Don't feel bad if you've never heard of Nicolas Steno. Even though the 17th century Danish anatomist and geologist made a number of discoveries that are now seen as self-evident – namely, that the heart is a muscle that pumps blood, that tears are formed in the eye, that fossils are the remains of living organisms from previous geologic eras, and that older rocks tend to lie deeper in the earth than younger ones – his legacy, like the mysterious stones that he examined, have since been obscured by layers of historical sediment.
Perhaps some of Steno's obscurity arises from his failure to fit into a narrative that science and religion are adversaries. Unlike Galileo, whom the Catholic church famously threatened to torture if he did not recant, Steno was embraced by the Vatican. Yet his discoveries set in motion a revolution that would ultimately unseat the Bible as the authority on the age of the earth.

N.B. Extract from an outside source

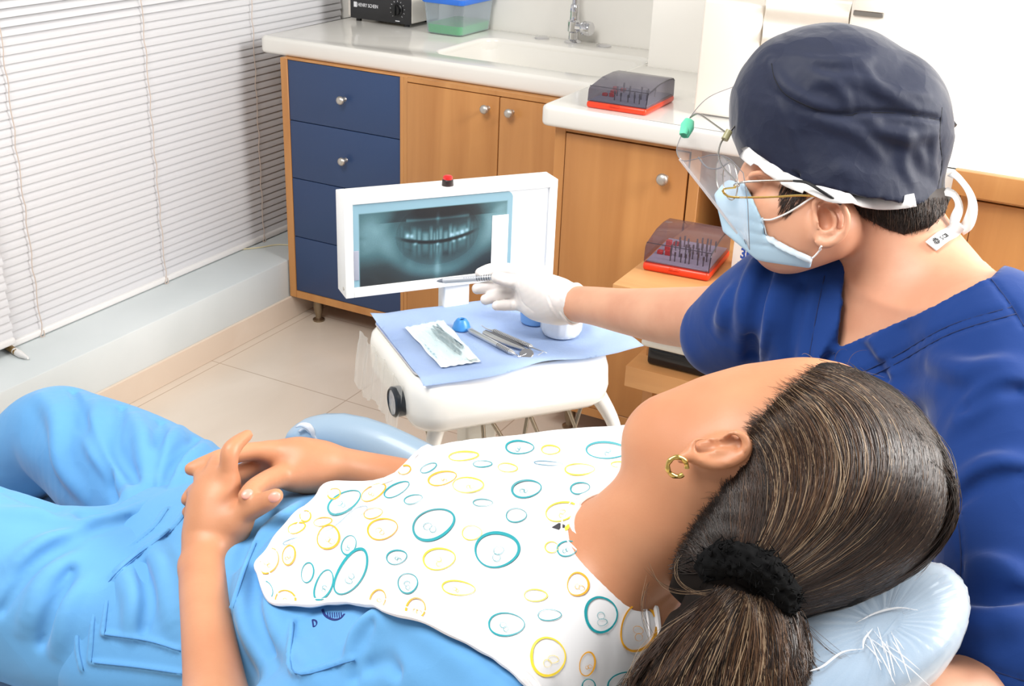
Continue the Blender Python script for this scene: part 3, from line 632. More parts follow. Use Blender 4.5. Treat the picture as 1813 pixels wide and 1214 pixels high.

Steno's geological breakthrough came in 1666, when, serving as a researcher for the Grand Duke of Tuscany in Florence, he was given the opportunity to examine the head of a great white shark. The young anatomist was struck by the similarity of the shark's teeth to curious objects found embedded in rocks throughout Europe. Steno concluded that those objects actually were the teeth of ancient sharks, deposited there when the continent lay beneath the ocean.